Evidence of Hamlet’s resignation to God’s control over death and his state of mental stasis is confounded in the final words of this short speech, “let be.” Here we have a pseudo-repetition—or a modified echo-- of the opening lines of Hamlet’s famous soliloquy of III.i. Hamlet begins at III.I.55, “To be or not to be, that is the question” and proceeds to ruminate about whether it is better to live in this harsh earthly world, or to die. At this earlier moment in the play, the possibilities inherent in the experience of death are a question, and a decision is on the line.

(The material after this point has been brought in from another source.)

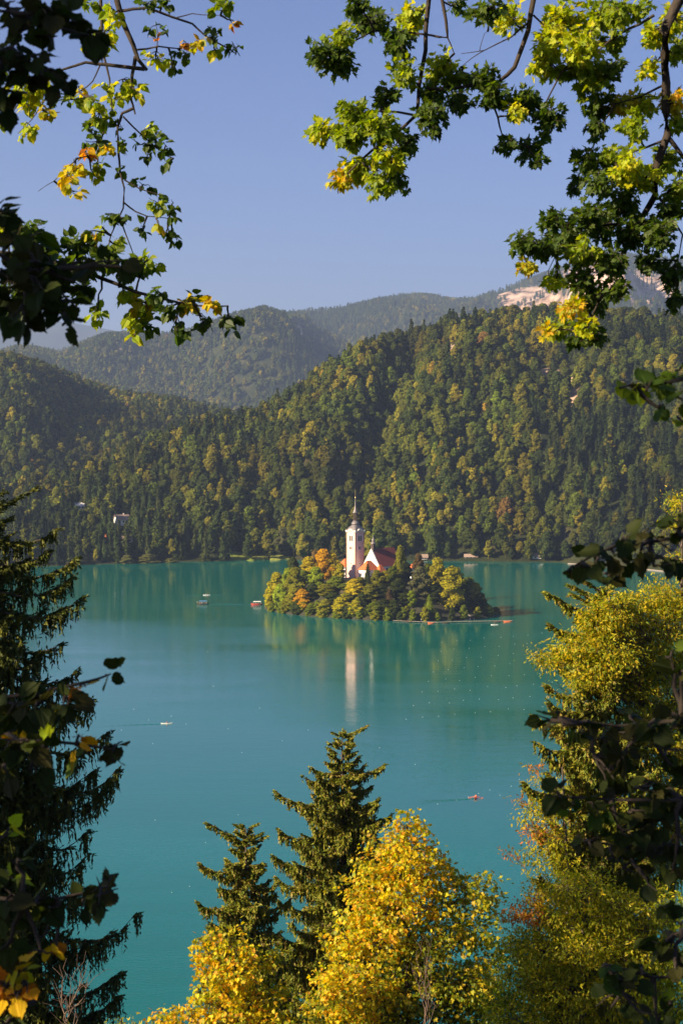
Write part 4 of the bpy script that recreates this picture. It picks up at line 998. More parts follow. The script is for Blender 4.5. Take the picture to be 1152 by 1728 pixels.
TM = {k: tmpl(k) for k in ('maple', 'linden', 'small', 'narrow')}
def unit(v): return v / (np.linalg.norm(v, axis=-1, keepdims=True) + 1e-9)
def leaves(pos, tip, nrm, size, kind, col):
    T, F = TM[kind]; N = len(pos)
    tip = unit(tip); side = unit(np.cross(tip, nrm)); nn = np.cross(side, tip)
    s = size[:, None, None]
    curl = np.random.default_rng(N).uniform(.2, 2.2, (N, 1, 1))
    V = pos[:, None] + s * (T[None, :, 0:1] * side[:, None] + T[None, :, 1:2] * tip[:, None] + T[None, :, 2:3] * curl * nn[:, None])
    V = V + np.random.default_rng(N + 1).normal(0, .022, (N, len(T), 3)) * s * (0.5 if kind in ('small', 'narrow') else 1)
    k = len(T); off = (np.arange(N) * k)[:, None]
    return V.reshape(-1, 3), [np.array(f)[None] + off for f in F], np.repeat(col, k, axis=0)
M_LEAF = leafmat('leaf', transl=.5, spec=.35, rough=.5)
M_LEAFT = leafmat('thick_leaf', transl=.30, spec=.12, rough=.6)
M_NEEDLE = leafmat('needles', transl=.10, spec=.25, rough=.6)
PAL = {  # base, spread
    'l': [(.30, .36, .010), (.40, .43, .012), (.22, .29, .010), (.50, .45, .012)],  # yellow green of lit leaves, sunlight put into the colour
    'm': [(.13, .19, .010), (.20, .26, .012), (.28, .32, .012)],
    'd': [(.045, .080, .010), (.065, .105, .012), (.085, .12, .012)],
    'y': [(.55, .42, .02), (.60, .36, .02), (.42, .38, .02), (.30, .32, .02)],
    'o': [(.62, .28, .01), (.58, .18, .01), (.62, .38, .012), (.40, .14, .015)],
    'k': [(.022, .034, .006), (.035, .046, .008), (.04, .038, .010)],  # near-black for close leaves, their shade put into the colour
    'Y': [(.62, .48, .012), (.70, .52, .014), (.52, .45, .014), (.64, .38, .012), (.36, .37, .014), (.60, .30, .012), (.24, .28, .012), (.44, .42, .014)],
    'G': [(.15, .20, .015), (.24, .27, .015), (.36, .34, .02), (.55, .42, .02), (.10, .14, .012)],
    'B': [(.38, .36, .016), (.50, .42, .018), (.27, .30, .014), (.54, .38, .02), (.17, .22, .012)],
    'Q': [(.38, .38, .016), (.50, .45, .018), (.30, .33, .014), (.58, .44, .02), (.20, .24, .012)],
    'R': [(.50, .24, .03), (.40, .16, .03), (.34, .26, .03), (.55, .18, .04)]}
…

He questions whether the soul reaches a new spiritual plane at death and fears “the dread of something after death” (III.i.77). Hamlet comes to the conclusion that no human would choose to live unless they feared the effects of death in the transcendent, spiritual realm. However, when Hamlet arrives at this final scene in the drama, the question has been answered, and no decision is to be made. Death is inevitable, controlled by divine will, and ends in an absolute negation of human consciousness in a state of certain indeterminacy. The lyrical movement of the inquisitive soliloquy collapses in this syntactically static speech that ends with the iterative “let be,” and this conception of death is the converse of the earthly, regenerative, and conservative function of death Hamlet posits in the previous scene.